* _Prompt_: Return all of the lines below exactly as they are.

— START OF Data section —

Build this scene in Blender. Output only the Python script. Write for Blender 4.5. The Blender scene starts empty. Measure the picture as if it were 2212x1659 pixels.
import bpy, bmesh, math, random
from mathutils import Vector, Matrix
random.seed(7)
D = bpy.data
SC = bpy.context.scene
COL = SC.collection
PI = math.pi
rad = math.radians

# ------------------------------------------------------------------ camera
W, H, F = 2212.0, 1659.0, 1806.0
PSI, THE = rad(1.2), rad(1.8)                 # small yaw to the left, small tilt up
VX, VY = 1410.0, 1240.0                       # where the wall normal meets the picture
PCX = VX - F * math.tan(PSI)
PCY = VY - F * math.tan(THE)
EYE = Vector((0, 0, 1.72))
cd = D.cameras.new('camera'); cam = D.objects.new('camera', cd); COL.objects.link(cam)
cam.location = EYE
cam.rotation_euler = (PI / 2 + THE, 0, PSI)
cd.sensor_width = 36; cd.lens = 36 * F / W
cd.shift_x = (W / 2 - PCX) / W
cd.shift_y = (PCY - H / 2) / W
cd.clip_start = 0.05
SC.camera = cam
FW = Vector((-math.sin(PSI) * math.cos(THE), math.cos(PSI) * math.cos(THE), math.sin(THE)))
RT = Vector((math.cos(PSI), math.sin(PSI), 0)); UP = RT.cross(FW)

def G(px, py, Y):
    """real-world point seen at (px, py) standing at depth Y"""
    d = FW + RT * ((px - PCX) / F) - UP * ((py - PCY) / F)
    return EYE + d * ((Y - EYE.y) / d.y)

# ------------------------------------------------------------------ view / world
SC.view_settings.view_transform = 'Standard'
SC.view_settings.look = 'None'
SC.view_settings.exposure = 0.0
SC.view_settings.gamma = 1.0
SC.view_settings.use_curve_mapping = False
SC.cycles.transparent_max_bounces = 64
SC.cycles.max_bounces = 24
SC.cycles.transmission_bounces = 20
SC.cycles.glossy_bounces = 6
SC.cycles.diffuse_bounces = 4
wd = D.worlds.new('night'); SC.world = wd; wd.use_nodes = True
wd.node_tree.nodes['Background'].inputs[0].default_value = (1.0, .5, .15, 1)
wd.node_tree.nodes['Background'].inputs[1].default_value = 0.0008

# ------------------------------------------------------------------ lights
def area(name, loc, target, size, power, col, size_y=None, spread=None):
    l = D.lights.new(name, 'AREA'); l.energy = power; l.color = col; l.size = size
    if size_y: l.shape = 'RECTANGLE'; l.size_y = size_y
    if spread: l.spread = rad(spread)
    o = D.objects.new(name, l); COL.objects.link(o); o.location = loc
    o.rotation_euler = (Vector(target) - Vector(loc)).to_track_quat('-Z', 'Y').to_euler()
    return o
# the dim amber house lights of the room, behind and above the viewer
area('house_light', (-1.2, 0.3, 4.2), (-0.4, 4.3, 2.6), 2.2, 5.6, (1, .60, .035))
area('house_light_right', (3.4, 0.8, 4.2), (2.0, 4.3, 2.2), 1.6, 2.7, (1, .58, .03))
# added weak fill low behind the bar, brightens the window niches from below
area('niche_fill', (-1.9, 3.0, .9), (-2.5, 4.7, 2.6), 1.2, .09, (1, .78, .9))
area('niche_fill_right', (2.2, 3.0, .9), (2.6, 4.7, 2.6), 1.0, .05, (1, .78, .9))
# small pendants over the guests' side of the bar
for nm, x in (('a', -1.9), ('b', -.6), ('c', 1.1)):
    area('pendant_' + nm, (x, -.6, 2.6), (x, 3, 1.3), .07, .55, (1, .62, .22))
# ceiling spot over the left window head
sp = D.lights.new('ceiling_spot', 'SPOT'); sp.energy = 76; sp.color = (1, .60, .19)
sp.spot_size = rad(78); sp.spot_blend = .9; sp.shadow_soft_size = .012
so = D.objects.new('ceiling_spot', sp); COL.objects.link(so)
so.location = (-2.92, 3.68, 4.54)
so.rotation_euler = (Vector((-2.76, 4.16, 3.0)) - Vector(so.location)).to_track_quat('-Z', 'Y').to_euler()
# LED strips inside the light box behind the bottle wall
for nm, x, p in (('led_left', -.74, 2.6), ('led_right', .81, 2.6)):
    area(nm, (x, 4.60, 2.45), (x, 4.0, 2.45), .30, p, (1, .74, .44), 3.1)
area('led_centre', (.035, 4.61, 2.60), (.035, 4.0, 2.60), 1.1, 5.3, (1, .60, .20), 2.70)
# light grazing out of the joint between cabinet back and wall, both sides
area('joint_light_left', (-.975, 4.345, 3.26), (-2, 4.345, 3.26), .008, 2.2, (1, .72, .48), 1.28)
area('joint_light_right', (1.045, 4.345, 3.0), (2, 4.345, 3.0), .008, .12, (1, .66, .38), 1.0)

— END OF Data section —

* _Task output_:
Build this scene in Blender. Output only the Python script. Write for Blender 4.5. The Blender scene starts empty. Measure the picture as if it were 2212x1659 pixels.
import bpy, bmesh, math, random
from mathutils import Vector, Matrix
random.seed(7)
D = bpy.data
SC = bpy.context.scene
COL = SC.collection
PI = math.pi
rad = math.radians

# ------------------------------------------------------------------ camera
W, H, F = 2212.0, 1659.0, 1806.0
PSI, THE = rad(1.2), rad(1.8)                 # small yaw to the left, small tilt up
VX, VY = 1410.0, 1240.0                       # where the wall normal meets the picture
PCX = VX - F * math.tan(PSI)
PCY = VY - F * math.tan(THE)
EYE = Vector((0, 0, 1.72))
cd = D.cameras.new('camera'); cam = D.objects.new('camera', cd); COL.objects.link(cam)
cam.location = EYE
cam.rotation_euler = (PI / 2 + THE, 0, PSI)
cd.sensor_width = 36; cd.lens = 36 * F / W
cd.shift_x = (W / 2 - PCX) / W
cd.shift_y = (PCY - H / 2) / W
cd.clip_start = 0.05
SC.camera = cam
FW = Vector((-math.sin(PSI) * math.cos(THE), math.cos(PSI) * math.cos(THE), math.sin(THE)))
RT = Vector((math.cos(PSI), math.sin(PSI), 0)); UP = RT.cross(FW)

def G(px, py, Y):
    """real-world point seen at (px, py) standing at depth Y"""
    d = FW + RT * ((px - PCX) / F) - UP * ((py - PCY) / F)
    return EYE + d * ((Y - EYE.y) / d.y)

# ------------------------------------------------------------------ view / world
SC.view_settings.view_transform = 'Standard'
SC.view_settings.look = 'None'
SC.view_settings.exposure = 0.0
SC.view_settings.gamma = 1.0
SC.view_settings.use_curve_mapping = False
SC.cycles.transparent_max_bounces = 64
SC.cycles.max_bounces = 24
SC.cycles.transmission_bounces = 20
SC.cycles.glossy_bounces = 6
SC.cycles.diffuse_bounces = 4
wd = D.worlds.new('night'); SC.world = wd; wd.use_nodes = True
wd.node_tree.nodes['Background'].inputs[0].default_value = (1.0, .5, .15, 1)
wd.node_tree.nodes['Background'].inputs[1].default_value = 0.0008

# ------------------------------------------------------------------ lights
def area(name, loc, target, size, power, col, size_y=None, spread=None):
    l = D.lights.new(name, 'AREA'); l.energy = power; l.color = col; l.size = size
    if size_y: l.shape = 'RECTANGLE'; l.size_y = size_y
    if spread: l.spread = rad(spread)
    o = D.objects.new(name, l); COL.objects.link(o); o.location = loc
    o.rotation_euler = (Vector(target) - Vector(loc)).to_track_quat('-Z', 'Y').to_euler()
    return o
# the dim amber house lights of the room, behind and above the viewer
area('house_light', (-1.2, 0.3, 4.2), (-0.4, 4.3, 2.6), 2.2, 5.6, (1, .60, .035))
area('house_light_right', (3.4, 0.8, 4.2), (2.0, 4.3, 2.2), 1.6, 2.7, (1, .58, .03))
# added weak fill low behind the bar, brightens the window niches from below
area('niche_fill', (-1.9, 3.0, .9), (-2.5, 4.7, 2.6), 1.2, .09, (1, .78, .9))
area('niche_fill_right', (2.2, 3.0, .9), (2.6, 4.7, 2.6), 1.0, .05, (1, .78, .9))
# small pendants over the guests' side of the bar
for nm, x in (('a', -1.9), ('b', -.6), ('c', 1.1)):
    area('pendant_' + nm, (x, -.6, 2.6), (x, 3, 1.3), .07, .55, (1, .62, .22))
# ceiling spot over the left window head
sp = D.lights.new('ceiling_spot', 'SPOT'); sp.energy = 76; sp.color = (1, .60, .19)
sp.spot_size = rad(78); sp.spot_blend = .9; sp.shadow_soft_size = .012
so = D.objects.new('ceiling_spot', sp); COL.objects.link(so)
so.location = (-2.92, 3.68, 4.54)
so.rotation_euler = (Vector((-2.76, 4.16, 3.0)) - Vector(so.location)).to_track_quat('-Z', 'Y').to_euler()
# LED strips inside the light box behind the bottle wall
for nm, x, p in (('led_left', -.74, 2.6), ('led_right', .81, 2.6)):
    area(nm, (x, 4.60, 2.45), (x, 4.0, 2.45), .30, p, (1, .74, .44), 3.1)
area('led_centre', (.035, 4.61, 2.60), (.035, 4.0, 2.60), 1.1, 5.3, (1, .60, .20), 2.70)
# light grazing out of the joint between cabinet back and wall, both sides
area('joint_light_left', (-.975, 4.345, 3.26), (-2, 4.345, 3.26), .008, 2.2, (1, .72, .48), 1.28)
area('joint_light_right', (1.045, 4.345, 3.0), (2, 4.345, 3.0), .008, .12, (1, .66, .38), 1.0)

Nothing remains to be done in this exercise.